Любые попытки создания объяснительных моделей усложняются и тем, что по мере сокращения хронологической и институциональной дистанции различие между историей дисциплины, понятой как история проекта и метода, и «нашей историей» как коллективным, пускай далеко не всегда добросовестно экплицируемым и транслируемым опытом, становится все менее очевидным. Методологически обоснованное поддержание такой границы требует не только усилий в духе веберовской интеллектуальной честности, но и упомянутых корректив в ряде допущений, которые поначалу позволяли рассматривать смысловые и силовые условия наблюдаемых изменений в завершенном историческом периоде. Наиболее действенным здесь решением становится описание динамики дисциплины, включая неокончательность ее обновлений, с привилегированным вниманием не к семантическому, а к институциональному и биографическому измерениям. Если, практикуя историческую социологию понятий, мы каждый раз сталкиваемся с институционально генерируемыми эффектами спонтанного перевода межпозиционной борьбы в понятийные различия, критическое (само)описание дисциплины обязано следовать за этими эффектами и сделать их основным предметом анализа.
Всовместной программной работе Дюркгейм и Мосс провозгласили принцип, впоследствии легший в основу «сильной программы» социологии знания: «Методы научного мышления – это подлинные социальные институты»[576]. Когда речь идет о таких успешных с научной точки зрения реализациях научного мышления, как математика или физика, это парадоксально материалистическое положение позволяет высветить земные корни платоновского мира идей. В отношении социальных наук, которые в доказательство своего божественного происхождения зачастую не способны предоставить ни универсального закона, ни материальной техники, систематически и осязаемо изменяющей мир обыденной очевидности, велик соблазн заключить, что они попросту сводятся к социальным институтам и всего лишь объективируют их логику, будь то логика изучаемых институтов, институтов-заказчиков или самих инстанций научного производства. Иными словами, социальные науки, разрушающие миф о трансцендентных источниках знания, первыми лишаются привилегий трансцендентного происхождения.

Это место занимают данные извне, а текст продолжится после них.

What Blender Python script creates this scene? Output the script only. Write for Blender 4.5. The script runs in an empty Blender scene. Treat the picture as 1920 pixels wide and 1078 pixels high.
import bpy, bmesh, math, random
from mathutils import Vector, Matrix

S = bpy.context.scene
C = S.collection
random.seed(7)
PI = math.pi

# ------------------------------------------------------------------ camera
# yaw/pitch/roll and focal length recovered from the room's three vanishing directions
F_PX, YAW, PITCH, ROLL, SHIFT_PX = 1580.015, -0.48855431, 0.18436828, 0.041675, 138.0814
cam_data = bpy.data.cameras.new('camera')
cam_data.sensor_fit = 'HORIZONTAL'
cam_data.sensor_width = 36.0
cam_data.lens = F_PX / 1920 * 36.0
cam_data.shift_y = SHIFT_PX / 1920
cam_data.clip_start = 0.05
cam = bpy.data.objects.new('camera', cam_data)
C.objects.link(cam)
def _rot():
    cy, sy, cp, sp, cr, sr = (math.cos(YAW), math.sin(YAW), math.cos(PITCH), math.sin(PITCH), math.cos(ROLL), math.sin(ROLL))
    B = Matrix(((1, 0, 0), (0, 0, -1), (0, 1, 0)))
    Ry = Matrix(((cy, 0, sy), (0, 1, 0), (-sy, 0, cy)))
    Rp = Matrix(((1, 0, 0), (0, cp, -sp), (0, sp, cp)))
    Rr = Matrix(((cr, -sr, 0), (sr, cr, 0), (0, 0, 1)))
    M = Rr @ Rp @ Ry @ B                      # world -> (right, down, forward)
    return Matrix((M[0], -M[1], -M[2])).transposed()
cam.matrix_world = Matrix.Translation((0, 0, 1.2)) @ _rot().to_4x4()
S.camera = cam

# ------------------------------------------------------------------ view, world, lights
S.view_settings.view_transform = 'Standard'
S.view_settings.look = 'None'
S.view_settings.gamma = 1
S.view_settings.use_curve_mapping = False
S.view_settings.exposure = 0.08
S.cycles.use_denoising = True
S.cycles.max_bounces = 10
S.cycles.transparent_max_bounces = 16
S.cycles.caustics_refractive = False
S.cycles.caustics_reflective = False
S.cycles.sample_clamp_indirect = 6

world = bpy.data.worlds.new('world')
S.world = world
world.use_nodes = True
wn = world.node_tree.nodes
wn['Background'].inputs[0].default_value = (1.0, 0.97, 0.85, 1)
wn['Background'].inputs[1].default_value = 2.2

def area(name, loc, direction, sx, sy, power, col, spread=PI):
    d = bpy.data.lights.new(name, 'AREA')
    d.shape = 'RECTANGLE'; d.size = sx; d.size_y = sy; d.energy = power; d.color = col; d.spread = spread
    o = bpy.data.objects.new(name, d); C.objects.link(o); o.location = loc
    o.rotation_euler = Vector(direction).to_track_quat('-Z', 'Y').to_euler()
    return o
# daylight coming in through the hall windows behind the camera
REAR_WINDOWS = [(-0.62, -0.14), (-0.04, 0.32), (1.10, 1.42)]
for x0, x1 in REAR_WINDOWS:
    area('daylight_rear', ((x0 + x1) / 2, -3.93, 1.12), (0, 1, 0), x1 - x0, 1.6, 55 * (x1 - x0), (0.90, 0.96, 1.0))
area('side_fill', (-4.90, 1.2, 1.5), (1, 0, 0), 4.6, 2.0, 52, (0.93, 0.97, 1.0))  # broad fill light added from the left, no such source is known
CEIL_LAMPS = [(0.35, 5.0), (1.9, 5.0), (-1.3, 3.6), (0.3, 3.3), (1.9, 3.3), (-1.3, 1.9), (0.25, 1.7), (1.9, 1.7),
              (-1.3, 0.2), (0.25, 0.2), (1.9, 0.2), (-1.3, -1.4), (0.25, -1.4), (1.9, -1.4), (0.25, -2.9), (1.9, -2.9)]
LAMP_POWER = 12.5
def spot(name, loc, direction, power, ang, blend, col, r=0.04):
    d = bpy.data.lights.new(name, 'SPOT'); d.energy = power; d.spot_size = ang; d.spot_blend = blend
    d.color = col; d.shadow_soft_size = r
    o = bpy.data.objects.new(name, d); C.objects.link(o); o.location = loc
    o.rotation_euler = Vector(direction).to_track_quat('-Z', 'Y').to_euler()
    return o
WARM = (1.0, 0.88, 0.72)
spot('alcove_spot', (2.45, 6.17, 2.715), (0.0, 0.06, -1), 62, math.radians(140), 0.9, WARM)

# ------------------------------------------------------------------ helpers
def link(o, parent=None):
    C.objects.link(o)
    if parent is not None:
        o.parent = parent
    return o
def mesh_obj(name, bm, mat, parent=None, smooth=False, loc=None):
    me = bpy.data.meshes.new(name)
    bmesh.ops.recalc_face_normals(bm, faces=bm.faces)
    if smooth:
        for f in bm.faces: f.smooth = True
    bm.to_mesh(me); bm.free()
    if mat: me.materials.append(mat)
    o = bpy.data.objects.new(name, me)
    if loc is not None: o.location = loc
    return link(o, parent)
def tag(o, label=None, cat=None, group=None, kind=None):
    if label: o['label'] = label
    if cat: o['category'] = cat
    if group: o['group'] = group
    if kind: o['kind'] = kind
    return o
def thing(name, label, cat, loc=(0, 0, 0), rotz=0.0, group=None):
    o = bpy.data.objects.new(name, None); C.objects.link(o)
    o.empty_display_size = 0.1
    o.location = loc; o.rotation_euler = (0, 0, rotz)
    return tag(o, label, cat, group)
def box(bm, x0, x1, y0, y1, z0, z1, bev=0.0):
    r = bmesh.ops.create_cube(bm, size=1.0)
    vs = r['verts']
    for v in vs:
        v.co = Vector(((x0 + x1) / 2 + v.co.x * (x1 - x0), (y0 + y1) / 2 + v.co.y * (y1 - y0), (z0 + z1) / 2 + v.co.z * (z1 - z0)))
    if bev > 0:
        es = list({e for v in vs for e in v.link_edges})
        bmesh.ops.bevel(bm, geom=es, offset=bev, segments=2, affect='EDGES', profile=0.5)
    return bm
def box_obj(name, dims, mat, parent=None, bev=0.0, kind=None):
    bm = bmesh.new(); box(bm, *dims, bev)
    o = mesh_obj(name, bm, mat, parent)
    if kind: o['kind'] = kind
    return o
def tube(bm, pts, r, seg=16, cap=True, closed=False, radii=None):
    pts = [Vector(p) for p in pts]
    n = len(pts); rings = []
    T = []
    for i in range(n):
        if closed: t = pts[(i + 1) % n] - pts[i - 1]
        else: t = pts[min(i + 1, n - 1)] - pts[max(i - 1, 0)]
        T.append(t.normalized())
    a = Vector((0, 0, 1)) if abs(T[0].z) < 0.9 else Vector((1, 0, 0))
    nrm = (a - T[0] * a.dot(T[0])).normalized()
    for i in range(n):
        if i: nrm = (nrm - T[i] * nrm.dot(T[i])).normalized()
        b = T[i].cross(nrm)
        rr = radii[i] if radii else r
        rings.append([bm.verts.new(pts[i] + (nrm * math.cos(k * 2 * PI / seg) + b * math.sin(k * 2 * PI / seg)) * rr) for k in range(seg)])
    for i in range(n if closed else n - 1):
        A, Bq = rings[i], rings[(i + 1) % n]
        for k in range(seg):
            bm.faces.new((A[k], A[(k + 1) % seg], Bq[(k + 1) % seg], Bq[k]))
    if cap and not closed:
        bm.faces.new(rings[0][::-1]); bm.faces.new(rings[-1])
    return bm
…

Впрочем, если проблема заключалась бы только в отсутствии решающих доказательств научности, до их обретения можно было бы рассчитывать на постоянный эзотерический, признаваемый лишь внутри этих дисциплин обмен знанием. Но современные научные институты, идет ли речь о 1960–1980-х годах или (даже в большей степени) об актуальном периоде, по своей организации крайне далеки от эзотерических кружков. Прежде всего они постоянно поддерживают принудительно утилитарную саморефлексию своих членов, обосновывая как свою «общественную полезность», так и экономическую эффективность. Открытость социальных дисциплин к внешним требованиям и, одновременно, отсутствие твердых эпистемологических оснований, тесно связанных с иллюзией трансцендентного происхождения знания, упреждают их возможное движение по эзотерическому пути и тем самым оставляют приоритет за таким мышлением, которое в самом деле тяготеет к самопредставлению изучаемых институтов, вернее, к представлению посредством этих дисциплин господствующего взгляда на социальный мир.